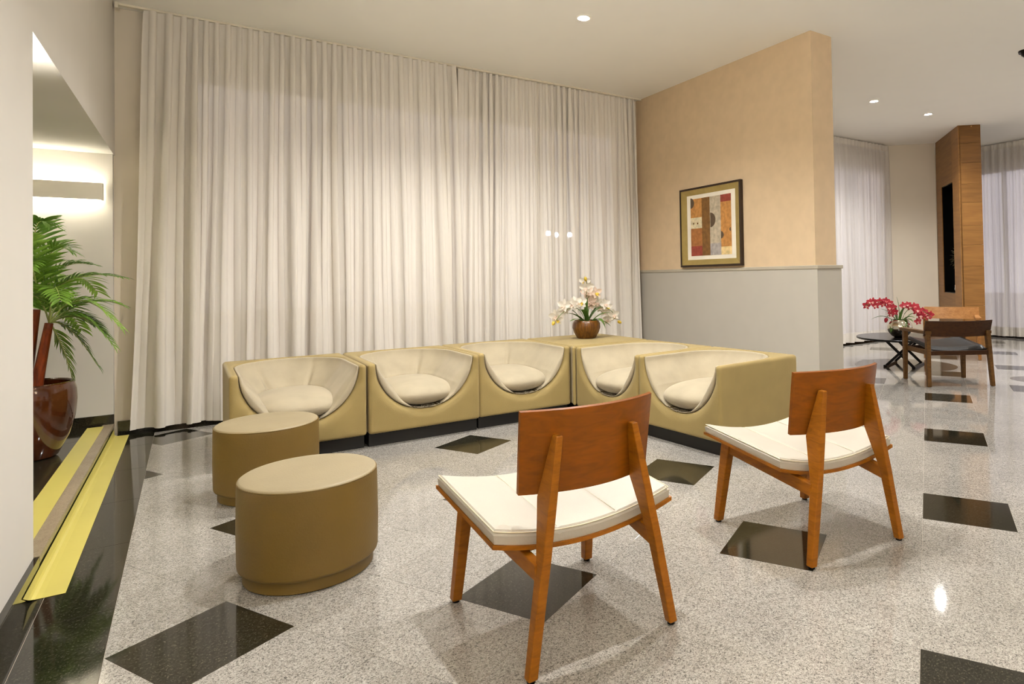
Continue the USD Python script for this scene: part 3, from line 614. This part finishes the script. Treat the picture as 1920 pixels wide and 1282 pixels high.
# ------------------------------------------------------------------ armchairs in the far room
def make_armchair(label, loc, rz, wm, lm):
    t = thing('armchair', label, 'chair', loc, rz, 'armchairs at the round table')
    for s in (-1, 1):
        obj('leg', MB().add(hull([(x * s, y, z) for x, y, z in ((.315, 0, .006), (.345, 0, .006), (.315, .03, .006), (.345, .03, .006), (.295, .035, .56), (.33, .035, .56), (.295, .08, .56), (.33, .08, .56))], .004)), M[lm], t, 30)
        obj('leg', MB().add(hull([(x * s, y, z) for x, y, z in ((.31, .53, .006), (.34, .53, .006), (.31, .558, .006), (.34, .558, .006), (.30, .515, .545), (.34, .515, .545), (.30, .56, .545), (.34, .56, .545))], .004)), M[lm], t, 30)
        obj('armrest', MB().add(hull([(x * s, y, z) for x, y, z in ((.29, .03, .548), (.335, .03, .548), (.29, .03, .572), (.335, .03, .572), (.285, .60, .545), (.35, .60, .545), (.285, .60, .568), (.35, .60, .568))], .005)), M[lm], t, 30)
        obj('side_rail', MB().add(rbox(.305 * s - .012, .03, .325, .305 * s + .012, .54, .375, .003)), M[lm], t, 30)
    obj('front_rail', MB().add(rbox(-.31, .53, .33, .31, .555, .375, .003)), M[wm], t, 30); obj('rear_rail', MB().add(rbox(-.31, .025, .325, .31, .05, .37, .003)), M[wm], t, 30)
    nu, nv = 21, 15; u = np.linspace(-1, 1, nu); v = np.linspace(0, 1, nv); Ug, Vg = np.meshgrid(u, v)
    ed = np.minimum(1 - np.abs(Ug), np.minimum(Vg, 1 - Vg) * 1.7); rn = .03 * np.clip(1 - ed / .12, 0, 1) ** 2
    zt = .362 + .045 * Vg + .052 * Ug ** 2 * (.4 + .6 * Vg)
    top = np.stack([Ug * .30, .045 + .54 * Vg, zt + .035 - rn], -1); bot = np.stack([Ug * .296, .047 + .536 * Vg, zt - .008], -1)
    v1, f1 = grid(top); v2, f2 = grid(bot); N = len(v1); n_ = nu
    ring = [(0, j) for j in range(nu)] + [(i, nu - 1) for i in range(1, nv)] + [(nv - 1, j) for j in range(nu - 2, -1, -1)] + [(i, 0) for i in range(nv - 2, 0, -1)]
    id_ = np.array([i * n_ + j for i, j in ring]); nx = np.roll(id_, -1)
    F = np.vstack([f1, f2[:, ::-1] + N, np.c_[id_, N + id_, N + nx], np.c_[id_, N + nx, nx]])
    obj('seat', (np.vstack([v1, v2]), F), M['black_leather'], t, 40)
    V2 = np.linspace(0, 1, 7); U2 = np.linspace(-1, 1, 25); Ug, Vg = np.meshgrid(U2, V2)
    yb_ = .045 - .055 * Vg + .055 * Ug ** 2 - .03; zb = .515 + .165 * Vg + .006 * Ug ** 2
    fr_ = np.stack([Ug * .345, yb_ + .020, zb], -1); bk = np.stack([Ug * .345, yb_, zb], -1)
    v1, f1 = grid(fr_); v2, f2 = grid(bk); N = len(v1); nu, nv = 25, 7
    ring = [(0, j) for j in range(nu)] + [(i, nu - 1) for i in range(1, nv)] + [(nv - 1, j) for j in range(nu - 2, -1, -1)] + [(i, 0) for i in range(nv - 2, 0, -1)]
    id_ = np.array([i * nu + j for i, j in ring]); nx = np.roll(id_, -1)
    F = np.vstack([f1, f2[:, ::-1] + N, np.c_[id_, N + id_, N + nx], np.c_[id_, N + nx, nx]])
    obj('backrest', (np.vstack([v1, v2]), F), M[wm], t, 35)
    return t
make_armchair('dark wooden armchair with black leather seat, its back to the camera', (6.615, 3.287, 0), -.601, 'darkwood', 'midwood')
make_armchair('lighter wooden armchair beyond the round table, facing the camera', (9.09, 4.64, 0), math.radians(117), 'lightwood', 'lightwood')

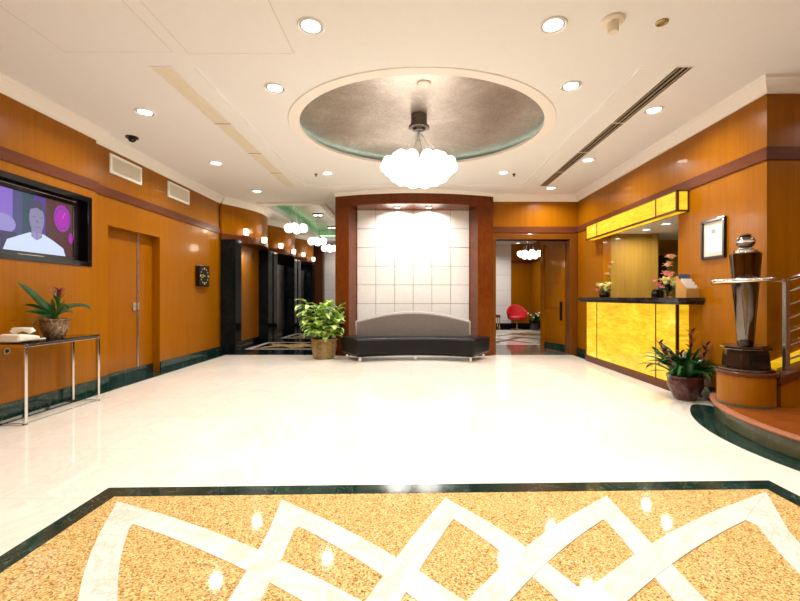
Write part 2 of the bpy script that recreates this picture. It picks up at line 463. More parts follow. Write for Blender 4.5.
# fill the four corner triangles
for (qx, qy) in ((TRX0,TRY0),(TRX1,TRY0),(TRX1,TRY1),(TRX0,TRY1)):
    for k in range(n):
        a, b = outs[k], outs[(k+1)%n]
        if abs(a[0]-b[0]) > 1e-6 and abs(a[1]-b[1]) > 1e-6 and abs((a[0]+b[0])/2-qx) < .4 and abs((a[1]+b[1])/2-qy) < .4:
            g.add([a, b, (qx,qy,tz)], [(0,1,2)])
g.build('tray_panel', M['ceiling'], cl)
g = MB()   # stepped lip around the oval
g.lathe([(1.0,.03),(1.0,.010),(1.085,.012),(1.09,.0225)], (OC[0],OC[1],CE), 96, ORX, ORY, cap=False)
g.build('oval_lip', M['cornice'], cl, smooth=True)
g = MB()   # shelf holding the hidden cove tube + dome
g.lathe([(1.0,.022),(1.0,.045),(1.13,.045)], (OC[0],OC[1],CE), 96, ORX, ORY, cap=False)
g.build('cove_shelf', M['cornice'], cl)
DH = .10
prof = [(1.13, .045), (1.13, .075)] + [(1.13*math.cos(PI/2*i/14), .075+DH*math.sin(PI/2*i/14)) for i in range(1, 14)] + [(.001, .075+DH)]
g = MB(); g.lathe(prof, (OC[0],OC[1],CE), 96, ORX, ORY, cap=False)
g.build('oval_dome', M['silver'], cl, smooth=True)
DTOP = CE+.075+DH
g = MB(); g.tube([(OC[0]+ORX*1.07*math.cos(2*PI*k/64), OC[1]+ORY*1.07*math.sin(2*PI*k/64), CE+.060) for k in range(64)], .012, 6, True)
g.build('cove_tube', M['cove'], cl)
# corridor recess
g = MB(); g.grid_holes('z', CE+.119, CE+.34, RECX0-.2, RECX1+.2, RECY0-.2, RECY1+.2, [(RECX0-.12,RECX1+.12,RECY0-.12,RECY1+.12)])
g.build('green_cove_sides', M['greenpaint'], cl)
g = MB(); g.tube([(RECX0-.06,RECY0-.06,CE+.14),(RECX1+.06,RECY0-.06,CE+.14),(RECX1+.06,RECY1+.06,CE+.14),(RECX0-.06,RECY1+.06,CE+.14)], .012, 6, True); g.build('cove_tube', M['cove_green'], cl)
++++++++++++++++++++
- Problem to work on: Show every line from the listing above in which the string "script" appears.

- Solution to the exercise:
Continue the USD Python script for this scene: part 3, from line 614. This part finishes the script. Treat the picture as 1920 pixels wide and 1282 pixels high.
Write part 2 of the bpy script that recreates this picture. It picks up at line 463. More parts follow. Write for Blender 4.5.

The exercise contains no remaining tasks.